Task directions: Each line below must be set down exactly; omit any image you find.
— START OF Material provided —
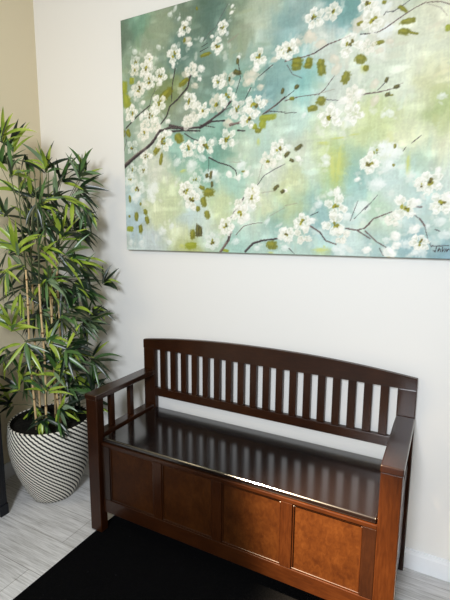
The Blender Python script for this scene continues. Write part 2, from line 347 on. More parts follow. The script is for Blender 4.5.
DABS=[
(.459,.885,.518,.891,.0072,'o'),(.651,.845,.651,.822,.006,'d'),(.378,.976,.376,.961,.0064,'o'),(.442,1.094,.446,1.082,.0045,'o'),(.907,.787,.939,.782,.0166,'o'),
(.973,.789,.974,.765,.0136,'o'),(1.022,.772,1.022,.757,.0142,'o'),(1.162,.758,1.191,.747,.0142,'o'),(1.159,.879,1.18,.882,.0071,'o'),(1.197,.882,1.207,.886,.0079,'o'),
(1.314,.853,1.36,.854,.0092,'o'),(1.311,.827,1.343,.814,.0106,'o'),(1.339,.817,1.375,.804,.004,'o'),(1.303,.911,1.333,.887,.006,'o'),(1.218,.797,1.257,.801,.0066,'o'),
(1.247,.936,1.256,.934,.006,'o'),(1.183,.943,1.2,.946,.0074,'o'),(1.466,.806,1.478,.803,.0098,'L'),(.014,.838,.012,.789,.0187,'L'),(.063,.849,.062,.831,.0144,'L'),
(.024,.774,.034,.723,.0215,'L'),(.24,.728,.299,.767,.0187,'o'),(.346,.777,.395,.799,.011,'o'),(-.035,.704,-.038,.62,.0009,'o'),(.633,.794,.666,.782,.0096,'d'),
(.759,.583,.838,.584,.012,'L'),(.777,.569,.773,.546,.0151,'L'),(.865,.691,.861,.673,.0068,'d'),(.737,.558,.738,.546,.012,'L'),(.907,.771,.936,.763,.0136,'o'),
(.956,.763,.983,.764,.0106,'o'),(1.026,.754,1.028,.722,.0156,'o'),(1.129,.71,1.117,.679,.0149,'o'),(1.185,.728,1.197,.702,.0119,'l'),(1.016,.623,1.04,.619,.0151,'o'),
(.978,.595,1.009,.599,.0113,'o'),(.918,.684,.93,.693,.0076,'d'),(.899,.649,.912,.644,.0071,'o'),(1.178,.599,1.175,.585,.0057,'l'),(1.123,.528,1.126,.506,.0128,'l'),
(1.273,.656,1.278,.671,.006,'d'),(1.305,.634,1.322,.636,.0066,'d'),(1.274,.607,1.29,.615,.0066,'d'),(1.29,.608,1.304,.606,.0033,'o'),(1.198,.723,1.199,.709,.0099,'o'),
(.194,.481,.224,.51,.0135,'o'),(.24,.48,.229,.424,.009,'o'),(.331,.553,.352,.525,.0197,'o'),(.024,.606,.041,.581,.0126,'o'),(.345,.381,.383,.392,.0085,'l'),
(-.001,.613,-.002,.576,.0094,'o'),(.521,.379,.514,.341,.0068,'d'),(.497,.364,.497,.351,.0081,'d'),(.524,.328,.524,.306,.0068,'d'),(.483,.282,.53,.28,.0179,'o'),
(.457,.309,.483,.299,.0085,'o'),(.833,.281,.854,.296,.0072,'d'),(.868,.267,.881,.275,.0072,'d'),(.742,.536,.765,.532,.0096,'o'),(.756,.505,.757,.469,.0091,'l'),
(.678,.367,.695,.365,.004,'o'),(.926,.44,.953,.455,.0083,'d'),(.881,.416,.899,.432,.008,'d'),(.903,.403,.92,.394,.006,'d'),(1.065,.469,1.141,.472,.0038,'l'),
(1.14,.477,1.191,.479,.0035,'l'),(1.082,.431,1.099,.274,.0196,'l'),(1.119,.457,1.112,.281,.0181,'l'),(1.019,.458,1.066,.454,.0076,'l'),(1.32,.429,1.321,.415,.0042,'o'),
(1.305,.393,1.305,.386,.0042,'l'),(1.32,.356,1.32,.349,.0042,'o'),(1.371,.4,1.373,.311,.0085,'l'),(.072,.192,.071,.158,.0119,'o'),(.128,.206,.132,.189,.0113,'o'),
(.137,.172,.144,.139,.0123,'o'),(.098,.129,.097,.092,.0123,'o'),(.012,.11,.044,.112,.0139,'L'),(.444,.216,.448,.198,.0108,'o'),(.416,.101,.415,.066,.0135,'o'),
(.446,.132,.444,.078,.0117,'d'),(.375,.028,.435,.032,.0153,'L'),(.341,.026,.369,.026,.0113,'l'),(.025,.18,.025,.173,.006,'o'),(.031,.28,.032,.251,.0079,'o'),
(.101,.243,.1,.233,.0057,'o'),(.473,.257,.483,.221,.0144,'o'),(.494,.194,.501,.163,.0135,'o'),(.46,.123,.46,.078,.0099,'d'),(.812,.041,.848,.037,.0177,'o'),
(.812,.005,.84,.006,.0068,'l'),(.582,.013,.612,.009,.0063,'L'),(1.016,.016,1.097,.02,.0177,'l'),(1.064,.041,1.068,.032,.006,'l'),(1.082,.166,1.1,.167,.0053,'l'),
(1.469,.197,1.473,.188,.005,'l'),(1.485,.181,1.492,.175,.0046,'l'),(1.317,-.0,1.328,.001,.0038,'o'),]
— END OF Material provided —
Reply:
The Blender Python script for this scene continues. Write part 2, from line 347 on. More parts follow. The script is for Blender 4.5.
DABS=[
(.459,.885,.518,.891,.0072,'o'),(.651,.845,.651,.822,.006,'d'),(.378,.976,.376,.961,.0064,'o'),(.442,1.094,.446,1.082,.0045,'o'),(.907,.787,.939,.782,.0166,'o'),
(.973,.789,.974,.765,.0136,'o'),(1.022,.772,1.022,.757,.0142,'o'),(1.162,.758,1.191,.747,.0142,'o'),(1.159,.879,1.18,.882,.0071,'o'),(1.197,.882,1.207,.886,.0079,'o'),
(1.314,.853,1.36,.854,.0092,'o'),(1.311,.827,1.343,.814,.0106,'o'),(1.339,.817,1.375,.804,.004,'o'),(1.303,.911,1.333,.887,.006,'o'),(1.218,.797,1.257,.801,.0066,'o'),
(1.247,.936,1.256,.934,.006,'o'),(1.183,.943,1.2,.946,.0074,'o'),(1.466,.806,1.478,.803,.0098,'L'),(.014,.838,.012,.789,.0187,'L'),(.063,.849,.062,.831,.0144,'L'),
(.024,.774,.034,.723,.0215,'L'),(.24,.728,.299,.767,.0187,'o'),(.346,.777,.395,.799,.011,'o'),(-.035,.704,-.038,.62,.0009,'o'),(.633,.794,.666,.782,.0096,'d'),
(.759,.583,.838,.584,.012,'L'),(.777,.569,.773,.546,.0151,'L'),(.865,.691,.861,.673,.0068,'d'),(.737,.558,.738,.546,.012,'L'),(.907,.771,.936,.763,.0136,'o'),
(.956,.763,.983,.764,.0106,'o'),(1.026,.754,1.028,.722,.0156,'o'),(1.129,.71,1.117,.679,.0149,'o'),(1.185,.728,1.197,.702,.0119,'l'),(1.016,.623,1.04,.619,.0151,'o'),
(.978,.595,1.009,.599,.0113,'o'),(.918,.684,.93,.693,.0076,'d'),(.899,.649,.912,.644,.0071,'o'),(1.178,.599,1.175,.585,.0057,'l'),(1.123,.528,1.126,.506,.0128,'l'),
(1.273,.656,1.278,.671,.006,'d'),(1.305,.634,1.322,.636,.0066,'d'),(1.274,.607,1.29,.615,.0066,'d'),(1.29,.608,1.304,.606,.0033,'o'),(1.198,.723,1.199,.709,.0099,'o'),
(.194,.481,.224,.51,.0135,'o'),(.24,.48,.229,.424,.009,'o'),(.331,.553,.352,.525,.0197,'o'),(.024,.606,.041,.581,.0126,'o'),(.345,.381,.383,.392,.0085,'l'),
(-.001,.613,-.002,.576,.0094,'o'),(.521,.379,.514,.341,.0068,'d'),(.497,.364,.497,.351,.0081,'d'),(.524,.328,.524,.306,.0068,'d'),(.483,.282,.53,.28,.0179,'o'),
(.457,.309,.483,.299,.0085,'o'),(.833,.281,.854,.296,.0072,'d'),(.868,.267,.881,.275,.0072,'d'),(.742,.536,.765,.532,.0096,'o'),(.756,.505,.757,.469,.0091,'l'),
(.678,.367,.695,.365,.004,'o'),(.926,.44,.953,.455,.0083,'d'),(.881,.416,.899,.432,.008,'d'),(.903,.403,.92,.394,.006,'d'),(1.065,.469,1.141,.472,.0038,'l'),
(1.14,.477,1.191,.479,.0035,'l'),(1.082,.431,1.099,.274,.0196,'l'),(1.119,.457,1.112,.281,.0181,'l'),(1.019,.458,1.066,.454,.0076,'l'),(1.32,.429,1.321,.415,.0042,'o'),
(1.305,.393,1.305,.386,.0042,'l'),(1.32,.356,1.32,.349,.0042,'o'),(1.371,.4,1.373,.311,.0085,'l'),(.072,.192,.071,.158,.0119,'o'),(.128,.206,.132,.189,.0113,'o'),
(.137,.172,.144,.139,.0123,'o'),(.098,.129,.097,.092,.0123,'o'),(.012,.11,.044,.112,.0139,'L'),(.444,.216,.448,.198,.0108,'o'),(.416,.101,.415,.066,.0135,'o'),
(.446,.132,.444,.078,.0117,'d'),(.375,.028,.435,.032,.0153,'L'),(.341,.026,.369,.026,.0113,'l'),(.025,.18,.025,.173,.006,'o'),(.031,.28,.032,.251,.0079,'o'),
(.101,.243,.1,.233,.0057,'o'),(.473,.257,.483,.221,.0144,'o'),(.494,.194,.501,.163,.0135,'o'),(.46,.123,.46,.078,.0099,'d'),(.812,.041,.848,.037,.0177,'o'),
(.812,.005,.84,.006,.0068,'l'),(.582,.013,.612,.009,.0063,'L'),(1.016,.016,1.097,.02,.0177,'l'),(1.064,.041,1.068,.032,.006,'l'),(1.082,.166,1.1,.167,.0053,'l'),
(1.469,.197,1.473,.188,.005,'l'),(1.485,.181,1.492,.175,.0046,'l'),(1.317,-.0,1.328,.001,.0038,'o'),]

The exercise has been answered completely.